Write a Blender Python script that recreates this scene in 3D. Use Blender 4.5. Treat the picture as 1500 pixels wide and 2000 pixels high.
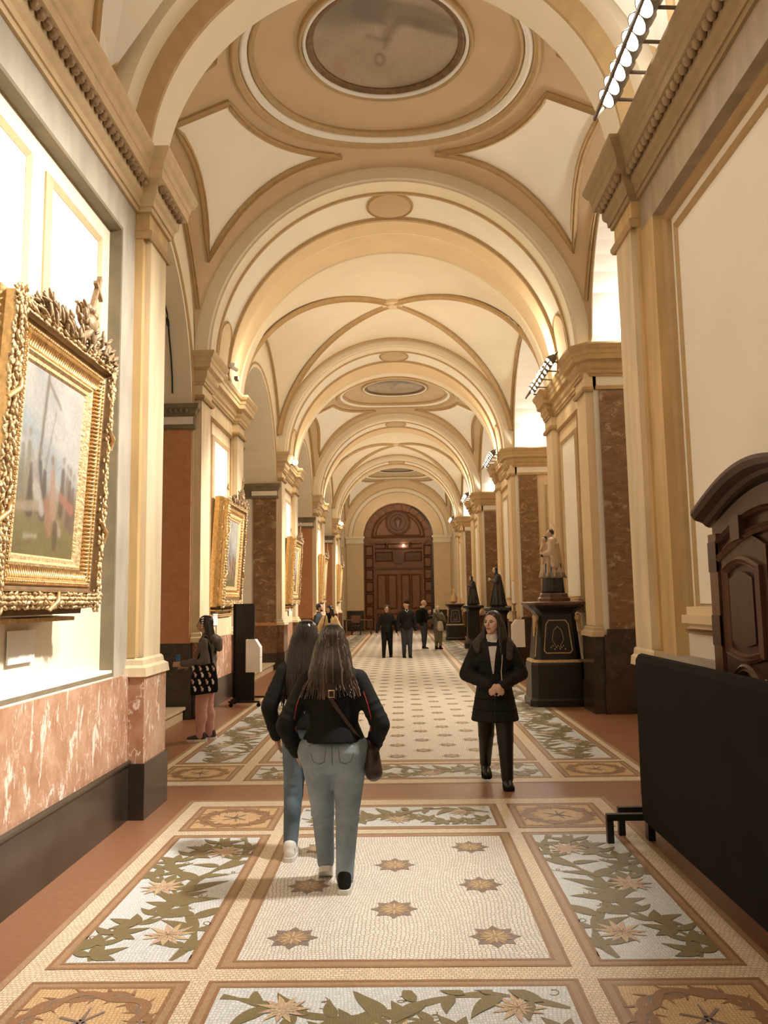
import bpy, math, random
import numpy as np
from mathutils import Vector, Matrix
for o in list(bpy.data.objects): bpy.data.objects.remove(o)
S = bpy.context.scene
COL = S.collection
random.seed(7)
PI = math.pi
R = math.radians
# ------------------------------------------------------------------ camera
cam_d = bpy.data.cameras.new('camera'); cam = bpy.data.objects.new('camera', cam_d); COL.objects.link(cam)
S.camera = cam
cam_d.sensor_fit = 'VERTICAL'; cam_d.sensor_height = 32.0; cam_d.lens = 32.0 * 1540 / 2000
cam_d.clip_start = .05; cam_d.clip_end = 200
yaw, pit, rol = R(1.084), R(6.397), R(-.884)
fw = Vector((-math.sin(yaw) * math.cos(pit), math.cos(yaw) * math.cos(pit), math.sin(pit)))
rt = Vector((math.cos(yaw), math.sin(yaw), 0)); up = rt.cross(fw)
r2 = math.cos(rol) * rt + math.sin(rol) * up; u2 = -math.sin(rol) * rt + math.cos(rol) * up
m3 = Matrix((r2, u2, -fw)).transposed()
cam.matrix_world = Matrix.Translation((.065, 0, 1.72)) @ m3.to_4x4()
# ------------------------------------------------------------------ world, exposure
w = bpy.data.worlds.new('hall_ambient'); S.world = w; w.use_nodes = True
w.node_tree.nodes['Background'].inputs[0].default_value = (1, .84, .62, 1)
w.node_tree.nodes['Background'].inputs[1].default_value = .07
S.view_settings.view_transform = 'Standard'; S.view_settings.look = 'None'
S.view_settings.exposure = EXPO = .0; S.view_settings.gamma = 1; S.view_settings.use_curve_mapping = False

def lamp(kind, loc, energy, color=(1, .86, .66), size=.1, target=None, spot=None, blend=.6, name='lamp'):
    d = bpy.data.lights.new(name, kind); d.energy = energy; d.color = color
    if kind == 'AREA': d.size = size
    else: d.shadow_soft_size = size
    if kind == 'SPOT': d.spot_size = R(spot); d.spot_blend = blend
    o = bpy.data.objects.new(name, d); COL.objects.link(o); o.location = loc
    if target is not None:
        o.rotation_euler = (Vector(target) - Vector(loc)).to_track_quat('-Z', 'Y').to_euler()
    return o
# pier spans along the hall (Y), shared by structure and lamps
P1N, P1F = 6.55, 7.1
PIERS = [(12.05, 15.4), (20.45, 23.75), (28.95, 32.3), (37.4, 40.8)]
BAYS = [(7.1, 12.05, 'medal'), (15.4, 20.45, 'groin'), (23.75, 28.95, 'medal'), (32.3, 37.4, 'groin'), (40.8, 45.6, 'medal')]
YEND = 45.6
WARM = (1, .84, .63); WHITE = (1, .93, .83); AMB = (1, .74, .42); GLOW = (1, .86, .60)
# floods on the right cornice over each pier wash the opposite wall, its painting and the floor
lamp('SPOT', (1.75, 5.2, 5.5), 1550, WHITE, .10, (-2.25, 5.4, 2.9), 64, .8, 'flood_wash')
lamp('SPOT', (1.75, 3.9, 5.5), 900, WHITE, .10, (-2.25, 3.6, 2.9), 70, .8, 'flood_wash')
lamp('SPOT', (1.72, 5.0, 5.5), 1150, WHITE, .16, (-1.1, 5.0, 0), 52, 1, 'flood_floor')
for k, (a, b) in enumerate(PIERS):
    m = (a + b) / 2
    lamp('SPOT', (2.55, m, 5.5), 2900, WHITE, .12, (-3.1, m, 2.7), 42, .7, 'flood_wash')
    lamp('SPOT', (2.5, m, 5.6), 1050, WARM,   .18, (-1.6, m - .8, 0), 92, 1, 'flood_floor')
    lamp('POINT', (2.45, m, 5.98), 62, GLOW, .12, name='flood_spill')
    lamp('POINT', (-2.6, m + .6, 5.9), 40, GLOW, .1, name='cornice_glow')
    lamp('POINT', (3.6, a - .20, 5.85), 120, (1, .97, .92), .1, name='cornice_glow')
for k, (a, b, t) in enumerate(BAYS):  # added fill lights hung in mid-air, no fittings, brighten each bay
    m = (a + b) / 2
    lamp('AREA', (0, m, 4.9), 64 if k else 27, WARM, 2.0, (0, m, 9), name='bay_up_fill')
    lamp('AREA', (0, m, 8.0), 18, WARM, 2.2, (0, m, 0), name='bay_down_fill')
lamp('POINT', (1.75, 5.4, 6.0), 34, WHITE, .12, name='flood_spill')
lamp('AREA', (-.8, .6, 6.6), 34, WARM, 2.2, (-.5, 4, 0), name='vestibule_down_fill')  # added fill without a fitting, aimed down the vestibule
lamp('AREA', (0, 3.4, 5.0), 9, WARM, 1.6, (0, 4, 9), name='vestibule_up_fill')  # added fill without a fitting, lifts the vestibule vault

# ------------------------------------------------------------------ materials
def nt(name):
    m = bpy.data.materials.new(name); m.use_nodes = True
    t = m.node_tree; b = t.nodes['Principled BSDF']
    return m, t, b
def N(t, kind, **kw):
    n = t.nodes.new(kind)
    for k, v in kw.items():
        if k in n.inputs: n.inputs[k].default_value = v
        else: setattr(n, k, v)
    return n
def c4(c): return (c[0], c[1], c[2], 1)
def ramp(t, src, stops, interp='LINEAR'):
    r = t.nodes.new('ShaderNodeValToRGB'); r.color_ramp.interpolation = interp
    while len(r.color_ramp.elements) < len(stops): r.color_ramp.elements.new(.5)
    for e, (p, c) in zip(r.color_ramp.elements, stops): e.position = p; e.color = c4(c)
    t.links.new(src, r.inputs[0]); return r
def coord(t, sc=(1, 1, 1), rot=(0, 0, 0)):
    tc = t.nodes.new('ShaderNodeTexCoord'); mp = t.nodes.new('ShaderNodeMapping')
    mp.inputs['Scale'].default_value = sc; mp.inputs['Rotation'].default_value = rot
    t.links.new(tc.outputs['Object'], mp.inputs[0]); return mp.outputs[0]
def mixc(t, f, a, b, mode='MIX'):
    n = t.nodes.new('ShaderNodeMix'); n.data_type = 'RGBA'; n.blend_type = mode
    for v, i in ((f, 0), (a, 6), (b, 7)):
        if isinstance(v, (int, float)): n.inputs[i].default_value = v
        elif isinstance(v, tuple): n.inputs[i].default_value = c4(v)
        else: t.links.new(v, n.inputs[i])
    return n.outputs[2]
def bump(t, b, src, s, d=.01):
    n = N(t, 'ShaderNodeBump', Strength=s, Distance=d); t.links.new(src, n.inputs['Height']); t.links.new(n.outputs[0], b.inputs['Normal'])
def plain(name, c, rough=.6, metal=0, var=.08, scale=6, bs=0, spec=.5, emit=None, es=0, stretch=(1, 1, 1)):
    m, t, b = nt(name)
    b.inputs['Roughness'].default_value = rough; b.inputs['Metallic'].default_value = metal
    b.inputs['Specular IOR Level'].default_value = spec
    co = coord(t, stretch); n = N(t, 'ShaderNodeTexNoise', Scale=scale, Detail=5.0); t.links.new(co, n.inputs[0])
    r = ramp(t, n.outputs[0], [(.3, tuple(x * (1 - var) for x in c)), (.7, tuple(min(1, x * (1 + var)) for x in c))])
    t.links.new(r.outputs[0], b.inputs['Base Color'])
    if bs: bump(t, b, n.outputs[0], bs)
    if emit: b.inputs['Emission Color'].default_value = c4(emit); b.inputs['Emission Strength'].default_value = es
    return m
def marble(name, dark, mid, light, vein, vs=1.6, amt=.5, rough=.22, stretch=(1, 1, 1), veinw=.03, blot=.62):
    m, t, b = nt(name); co = coord(t, stretch); b.inputs['Roughness'].default_value = rough
    n = N(t, 'ShaderNodeTexNoise', Scale=vs * 2.2, Detail=9.0, Roughness=.68, Distortion=.4); t.links.new(co, n.inputs[0])
    r = ramp(t, n.outputs[0], [(.3, dark), (.5, mid), (.72, light)])
    cv = coord(t, tuple(q * k for q, k in zip(stretch, (1, 2.2, .7))), (.7, .2, .4))
    n2 = N(t, 'ShaderNodeTexNoise', Scale=vs * 1.5, Detail=7.0, Roughness=.6, Distortion=.5); t.links.new(cv, n2.inputs[0])
    a = N(t, 'ShaderNodeMath', operation='SUBTRACT'); t.links.new(n2.outputs[0], a.inputs[0]); a.inputs[1].default_value = .5
    a2 = N(t, 'ShaderNodeMath', operation='ABSOLUTE'); t.links.new(a.outputs[0], a2.inputs[0])
    v = ramp(t, a2.outputs[0], [(0, (1, 1, 1)), (veinw * .5, (.5, .5, .5)), (veinw, (0, 0, 0))])
    k = N(t, 'ShaderNodeTexNoise', Scale=vs * .9, Detail=3.0); t.links.new(co, k.inputs[0]); km = ramp(t, k.outputs[0], [(.45, (0, 0, 0)), (.6, (1, 1, 1))])
    vm = N(t, 'ShaderNodeMath', operation='MULTIPLY'); t.links.new(v.outputs[0], vm.inputs[0]); t.links.new(km.outputs[0], vm.inputs[1])
    n3 = N(t, 'ShaderNodeTexNoise', Scale=vs * 2.4, Detail=11.0, Roughness=.74, Distortion=.5); t.links.new(cv, n3.inputs[0])
    v3 = ramp(t, n3.outputs[0], [(blot, (0, 0, 0)), (blot + .03, (1, 1, 1))])
    x = mixc(t, vm.outputs[0], r.outputs[0], vein); mm = N(t, 'ShaderNodeMath', operation='MULTIPLY'); t.links.new(v3.outputs[0], mm.inputs[0]); mm.inputs[1].default_value = amt
    y = mixc(t, mm.outputs[0], x, vein); t.links.new(y, b.inputs['Base Color']); return m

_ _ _

JOB:
Output nothing but the number of lines in the data containing the string "scene".

RESULT OF THIS TASK:
2